May 19, 2007

Jamestown as foundation tale

The Jamestown ProjectOne result of our historical favoring of Plymouth is that most Americans remain ignorant of basic Jamestown facts, a lacuna that Kupperman fills, as does prizewinning British author and broadcaster Benjamin Woolley in his jazzier Savage Kingdom. The story of the Pilgrims comes back to us when we eat turkey at Thanksgiving. Since we don’t annually eat rats or a salted, murdered, pregnant wife—both part of Jamestown’s “creation story from hell,” in Kupperman’s phrase—we’re foggy on details. For every American familiar with Capt. John Smith’s supposed romance with the 10-year-old Indian princess Pocahontas—by all accounts apocryphal, though she did marry Smith’s fellow colonist John Rolfe and die at 21—few know the miseries of Jamestown’s “Starving Time.”
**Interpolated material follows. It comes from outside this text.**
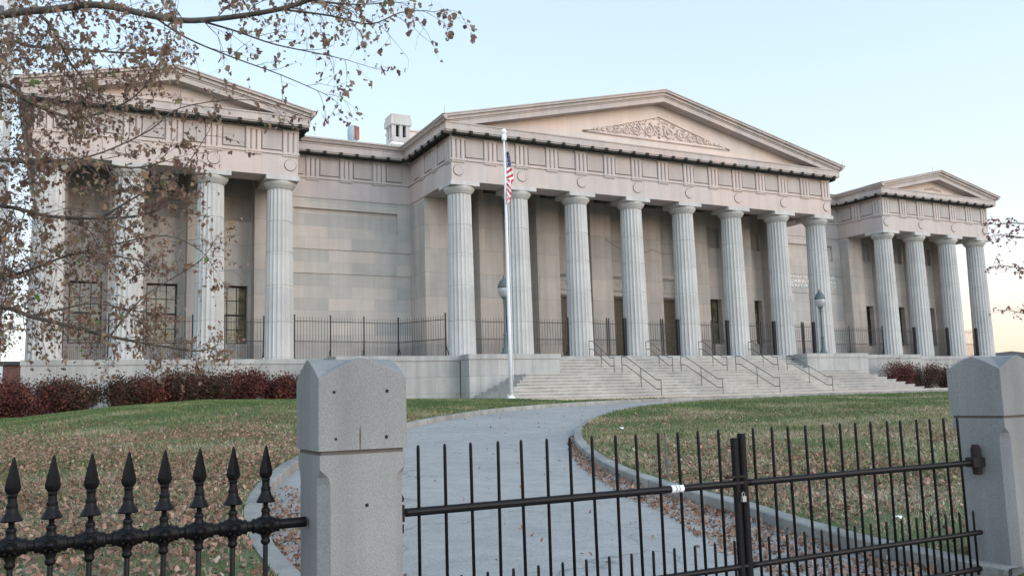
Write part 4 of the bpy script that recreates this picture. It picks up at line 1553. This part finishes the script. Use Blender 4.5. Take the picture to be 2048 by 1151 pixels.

The historical minutiae Kupperman and Woolley provide tell us much about America’s ethos, then and now. Like almost all European ventures in the New World, Jamestown started as a business project by venture capitalists, meant to return quick profit to investors. It succeeded because the people involved in it—the “rank and file,” according to Kupperman, rather than the elites—wouldn’t let it fail. Yet an ugly part of Jamestown’s survival is that it came only after colonists, following the 1622 massacre, dropped the Virginia Company’s “policy of appeasing the Indians” (in Woolley’s language) and decided to wreak whatever violence on them that they considered necessary, largely destroying them through superior numbers and arms.